そう言うバッハと較べれば、カラヤンのバッハは常に美音で美しい旋律ラインを描き出してみせる演奏でした。口さがない連中はまるでイージー・リスニングみたいなだとか、ムード音楽みたいなバッハだと言いました。
そして、その一つの典型がここにあります。
この6曲からなるブランデンブルグ協奏曲は、まさにその様なムード音楽のようなバッハです。ここにはバッハが持つ厳しさは欠片もなく、全てがふんわりとした美しい響きの中で時間が流れていきます。ですから、これを、これからバッハを聴こうとする人に対するファースト・チョイスにするつもりはありません。

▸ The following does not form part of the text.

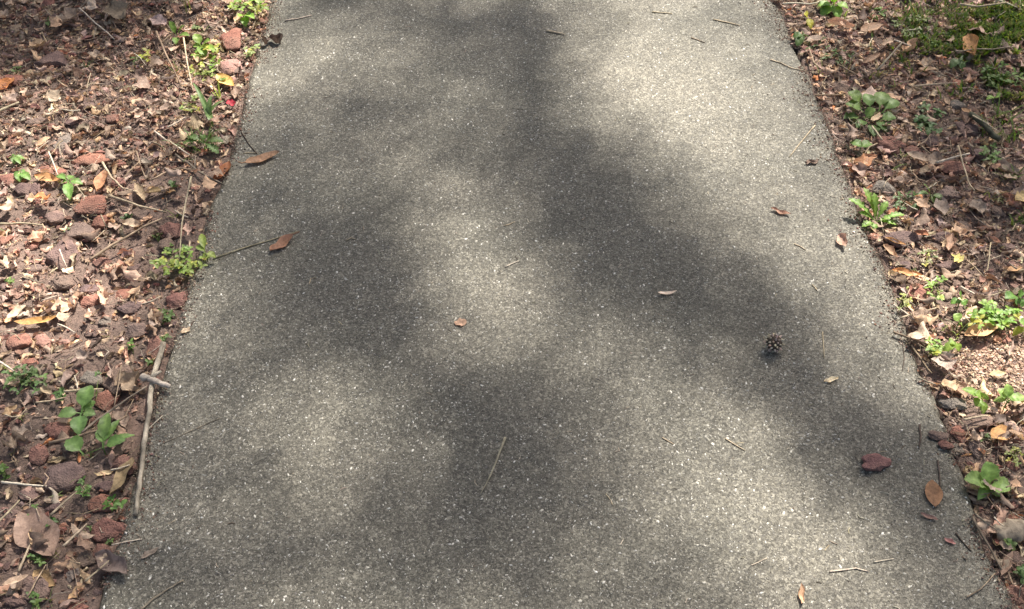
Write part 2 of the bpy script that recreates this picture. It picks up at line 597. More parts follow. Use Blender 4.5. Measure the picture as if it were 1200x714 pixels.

しかし、それではこれはバッハの音楽ではないのかと聞かれれば、それもまた少し違うように思うのです。
驚くべきは、バッハの音楽の壊れにくさにくさです。
この美しさの中でたゆたう音楽もまた疑いもなくバッハです。この美しさもまたバッハという音楽の抽斗の中から持ち出してきたものであり、それ故にこれもまたバッハなのだと納得させてくれる演奏であることは否定できません。
なお、カラヤンはこの後映像作品としてもこのブランデンブルグ協奏曲を取り上げているのですが、そこでは自らがハープシコードを演奏しながら指揮をしていました。しかし、この64年から65年にかけての録音では、ハープシコードはアクセンフェルトに任せて、自らは指揮に専念しています。
このあたりの使い分けが「格好つけ」として嫌われる要因になっているのかもしれません。
さらに言えば、この録音は6番を除くと夏の休暇中にスイスのサンモリッツで行われています。
汗水垂らして必死で努力している姿は絶対に見せない男だったのですが、それを最後まで貫き通したところにこの男のもう一つの凄さがあると思うのですが、闘魂と根性が尊ばれる国ではそれもまた嫌われる要因になってしまったのかもしれません。